High-profile enterprise and large public-sector ransomware attacks have blurred the real picture – SMEs are at real risk of cyber-attack, says AJ Thompson, pictured, CCO of the IT consultancy Northdoor plc.

The last few months have been full of high-profile stories of large public sector organisations and enterprise level companies being hit by ransomware cyber-attacks. The likes of Acer, AXA Insurance Group, Colonial Pipeline and the Irish Health Service Executive have dominated the headlines, with each company also taking very different approaches to how they deal with the attacks. What these high-profile attacks have done though is mask the reality of ransomware and who cyber criminals are primarily targeting.

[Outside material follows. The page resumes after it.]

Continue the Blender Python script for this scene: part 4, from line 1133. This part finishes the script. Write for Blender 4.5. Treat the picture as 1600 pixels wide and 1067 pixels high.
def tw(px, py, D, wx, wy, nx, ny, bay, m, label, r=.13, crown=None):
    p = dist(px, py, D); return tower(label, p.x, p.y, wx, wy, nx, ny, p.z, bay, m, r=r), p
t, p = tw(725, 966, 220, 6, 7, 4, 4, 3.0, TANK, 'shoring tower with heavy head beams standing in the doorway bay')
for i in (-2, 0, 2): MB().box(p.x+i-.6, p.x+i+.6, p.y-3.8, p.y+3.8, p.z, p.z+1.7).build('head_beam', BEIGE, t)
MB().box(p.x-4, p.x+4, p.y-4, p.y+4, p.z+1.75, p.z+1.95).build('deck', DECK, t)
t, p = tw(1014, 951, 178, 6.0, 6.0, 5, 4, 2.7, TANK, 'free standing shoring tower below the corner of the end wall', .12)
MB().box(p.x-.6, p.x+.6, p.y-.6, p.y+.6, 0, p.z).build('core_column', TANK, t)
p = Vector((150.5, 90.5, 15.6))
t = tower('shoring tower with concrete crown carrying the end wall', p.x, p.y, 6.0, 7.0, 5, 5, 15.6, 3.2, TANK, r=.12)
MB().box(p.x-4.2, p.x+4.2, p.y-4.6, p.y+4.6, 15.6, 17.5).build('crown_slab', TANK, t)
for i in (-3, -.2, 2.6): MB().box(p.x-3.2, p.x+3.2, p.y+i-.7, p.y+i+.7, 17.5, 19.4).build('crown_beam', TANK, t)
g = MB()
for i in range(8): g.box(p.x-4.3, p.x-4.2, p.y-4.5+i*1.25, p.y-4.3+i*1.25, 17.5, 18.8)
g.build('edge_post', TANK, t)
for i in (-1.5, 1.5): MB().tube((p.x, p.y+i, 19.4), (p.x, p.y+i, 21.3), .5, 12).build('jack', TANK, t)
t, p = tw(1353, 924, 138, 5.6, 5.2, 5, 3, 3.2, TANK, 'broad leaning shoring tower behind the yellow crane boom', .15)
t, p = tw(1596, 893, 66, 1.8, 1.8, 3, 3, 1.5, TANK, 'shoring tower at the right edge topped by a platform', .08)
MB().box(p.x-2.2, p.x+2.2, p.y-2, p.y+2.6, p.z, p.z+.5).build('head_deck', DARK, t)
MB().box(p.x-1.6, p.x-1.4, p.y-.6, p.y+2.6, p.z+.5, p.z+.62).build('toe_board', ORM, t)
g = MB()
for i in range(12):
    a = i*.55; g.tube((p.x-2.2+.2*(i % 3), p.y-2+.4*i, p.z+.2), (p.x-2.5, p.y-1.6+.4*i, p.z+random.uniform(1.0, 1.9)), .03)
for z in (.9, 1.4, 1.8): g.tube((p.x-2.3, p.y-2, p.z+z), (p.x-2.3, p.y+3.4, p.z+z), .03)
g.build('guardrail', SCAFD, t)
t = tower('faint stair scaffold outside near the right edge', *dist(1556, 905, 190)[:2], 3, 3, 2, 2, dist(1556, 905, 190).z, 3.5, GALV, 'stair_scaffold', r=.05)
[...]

At the start of 2020 there were nearly six million small businesses (0-49 employees) in the UK making up 99.3 per cent of the total business. They account for three fifths of the employment and around half the turnover of the private sector. SMEs employee 16.8 million people and have a turnover estimated at £2.3 trillion.

SMEs then play a critical role in the UK, heavily contributing to the economy. However, they are at most risk of being targeted by cyber-crime and with cyber criminals upping their efforts and the level of sophistication of their attacks, more needs to be done to protect this important group of companies. SMEs are vulnerable to cyber-attacks for a couple of reasons.

1. Understandably, they have less resource to spend and allocate to cyber defences;
2. A slight naivety that as a smaller business they will not be targeted by cyber crime; and
3. They still hold sensitive and valuable data that is hugely desirable to cyber-criminals.

As a result of the above points and with cyber-criminals always looking for the easiest route to gain access to data and infrastructure, SMEs are increasingly at real risk of being attacked. Of course, the impact of any attack is also amplified by the size and resource of the SME.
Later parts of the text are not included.